Fuera sopla un viento endiablado, excesivo; aunque a estas horas, frente al televisor, en la bodeguita, suena como la banda sonora natural de una privacidad cálida y segura. En la chimenea arde algo de leña. Un fuego innecesario en realidad, pero que la noche reclamaba como el niño agotado en su cama reclama un cuento que el sueño no le dejará escuchar.
– ¿De qué hablan?
Raquel pregunta por la televisión, a la que tampoco hacía servidor mucho caso. Es uno de esos programas de debate como hay tantos, aunque en éste el tiempo va medido al minuto y a nadie se le permite exceder su turno. Los contertulios representan las diferentes posiciones «sociales», o «políticas», que el tema en liza ha suscitado en la opinión pública. Ahora hablan del Papa: se le ha calentado la boca durante una conferencia en la Universidad de Ratisbona y por lo visto debería pedirle disculpas al Islam. Uno de los invitados (una mujer vestida de verde) dice:
– No puede pedir disculpas porque es infalible.
Raquel y un servidor han dado un respingo esperando que alguno de los otros contertulios corrigiese a la errada. Pero en vez de eso, alguien respondió que eso era «dogma de fe» y que competía únicamente a los cristianos…
Otro respingo.
– ¿Son periodistas?
– Expertos, como todos los que salen por la tele.
– ¿Como los que hacen los anuncios?, pregunta Raquel paladeando su whisky.

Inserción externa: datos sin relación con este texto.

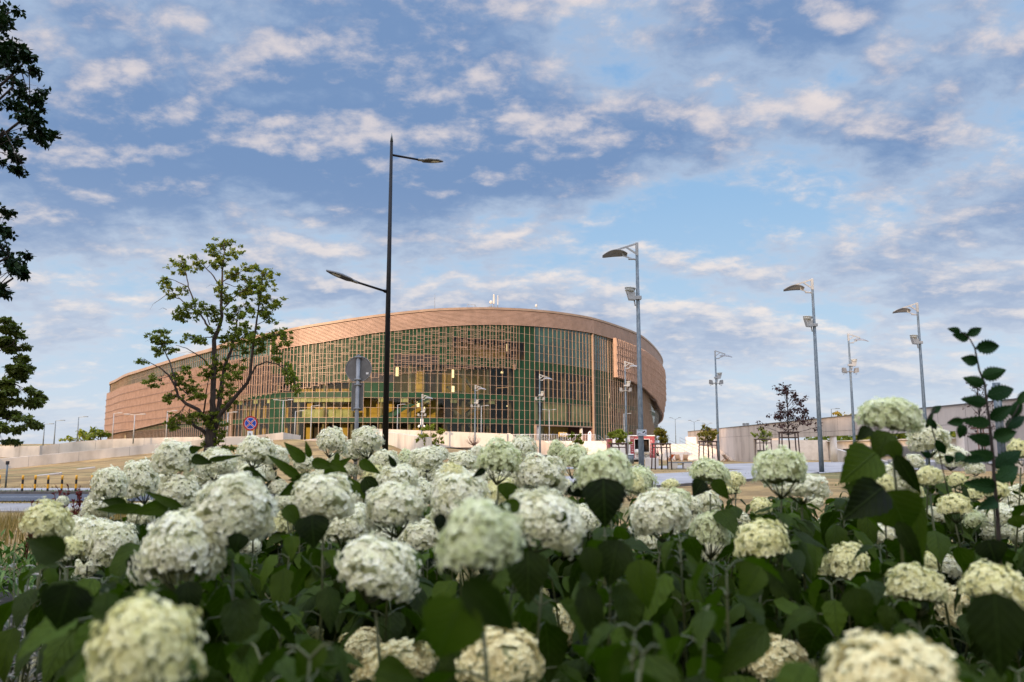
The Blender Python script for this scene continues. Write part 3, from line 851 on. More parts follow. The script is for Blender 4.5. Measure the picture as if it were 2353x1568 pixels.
# right-hand rib screen
rod = MB(); pan = MB()
sR0 = sPX(1408)
j = 0; s = sR0
while s < S_RIGHT + 25:
    q = info(s); px = q['px'] if s < S_RIGHT else 1522
    zb = interp(px, ZSR) if s < S_RIGHT else 11.5 - (s - S_RIGHT) * .12
    zt = q['ab'] + .1; k = 0; z = zt; st = .9
    while z > zb + .2:
        z2 = max(zb, z - 1.75)
        if j % 2 == 0: pan.beam(PT(s, 1.02, z), PT(s, 1.20, z2), .20, .40)
        z = z2 - .0; k += 1
    if j == 0: pan.beam(PT(s - .2, .8, zb), PT(s - .2, .8, zt + 0.1), .16, .7)
    s2 = s + BAY / 2
    pan.quad(PT(s, .86, zb), PT(s2, .86, zb), PT(s2, .86, zt), PT(s, .86, zt))
    zq = zt - .875 * (j % 2)
    z = zt
    while z > zb:
        pan.beam(PT(s, 1.0, z - .9 * (j // 2 % 2)), PT(s2, 1.0, z - .9 * (j // 2 % 2)), .09, .09, mi=1); z -= 1.75
    pan.quad(PT(s, .1, zb), PT(s2, .1, zb), PT(s2, 1.2, zb), PT(s, 1.2, zb))
    s = s2; j += 1
pan.build('rib_screen', ['tan_metal', 'dark_rail'], arena, AO)
# entrance recess
ent = MB(); e0, e1 = sPX(1228), sPX(1361)
nn = 12
for k in range(nn):
    a_, b_ = e0 + (e1 - e0) * k / nn, e0 + (e1 - e0) * (k + 1) / nn
    ent.quad(PT(a_, .1, 5.78), PT(a_, -6, 5.78), PT(b_, -6, 5.78), PT(b_, .1, 5.78), 0)
    ent.quad(PT(a_, -6, 2.3), PT(b_, -6, 2.3), PT(b_, -6, 5.78), PT(a_, -6, 5.78), 1 if k < 6 else 2)
    ent.quad(PT(a_, .08, 5.62), PT(b_, .08, 5.62), PT(b_, .08, 5.86), PT(a_, .08, 5.86), 3)
    ent.beam(PT(a_, -5.9, 2.3), PT(a_, -5.9, 4.9), .1, .1, mi=3)
for s_ in (e0, e1):
    ent.quad(PT(s_, 0, 2.3), PT(s_, -6, 2.3), PT(s_, -6, 5.78), PT(s_, 0, 5.78), 4)
ent.build('entrance_recess', ['dark_wall', 'blind', 'ochre_wall', 'mullion_metal', 'stake_red'], arena, AO)
for px in (1242, 1341):
    c = MB(); s_ = sPX(px); c.tube([PT(s_, -.6, 2.3), PT(s_, -.6, 5.75)], .34, 14)
    c.build('entrance_column', 'stair_stone', arena, AO)
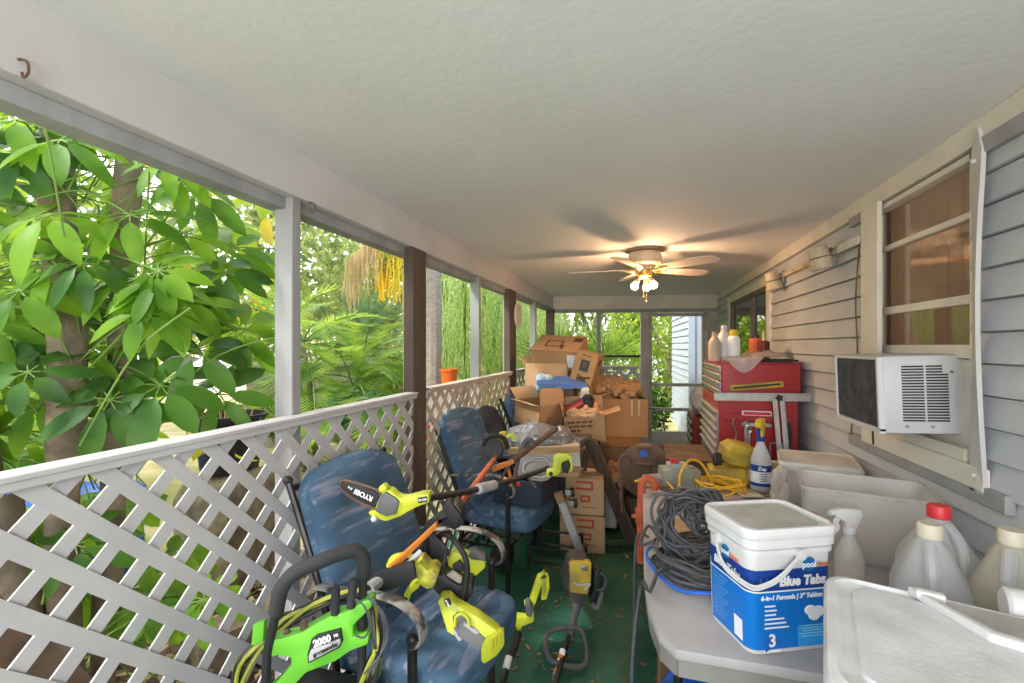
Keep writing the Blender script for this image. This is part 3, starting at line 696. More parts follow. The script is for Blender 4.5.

– Mucho más, querida, responde servidor siguiéndole la broma y dando uno al suyo de la manera más británica posible.
La infalibilidad del Papa es dogma de fe, ciertamente. Lo dice así el Concilio Vaticano I:
Pero en su famosa conferencia el Papa no hablaba ‘ex cathedra’. Muy pocos papas lo han hecho.
Para que las palabras de un Papa sean tenidas por expresión de su infalibilidad se necesitan unas cuantas condiciones. La primera que el Papa hable no como maestro privado (lo que era prácticamente el caso) o como obispo de la diócesis de Roma sino en su calidad de pastor y maestro universal de la Iglesia (circunstancia que se da, si es que se da, en muy contadas ocasiones a lo largo de la vida de un Papa). La segunda que sus palabras “impongan” una doctrina a TODA la Iglesia. La tercera que lo haga de modo preciso e irrevocable, advirtiendo que todo rechazo significará herejía. La cuarta que su intención de definir sea clara y manifiesta sin dejar lugar a dudas. Pero, además (y quinta), debe utilizar la expresión «ex cathedra loquens«, que, por cierto, es lo que implícitamente hacían sin parar el representante de la Cope (un botarate incapaz de reflexión alguna que acusó a todos de insultarle) y alguno más cuyo nombre tampoco recuerda un servidor. Mientras el Papa no cumpla estas condiciones, puede meter la pata tantas veces como su propia autocrítica se lo permita antes de dimitir, que es cosa que no le está prohibida, en absoluto. Pero ese es otro asunto.
— Sigues pensando que fue un «desliz» calculado.
— Sí: una forma de advertir al mundo que aunque Dios no quiera jugar a los dados él sí quiere jugar al ajedrez, y sabe hacerlo. Tampoco sería raro que termine pidiendo disculpas.
— Matizadas.
— Naturalmente.
— Nos vamos a dormir, dice Raquel en un tono que tiene más de advertencia que de sugerencia.
— Dogma de fe, admite servidor echándose otro trago antes de desperezarse lo más británicamente posible.
Mientras subimos al dormitorio, el viento (ex cathedra loquens) impone su doctrina, que los árboles acatan entre murmullos con una fervorosa genuflexión de hojas secas.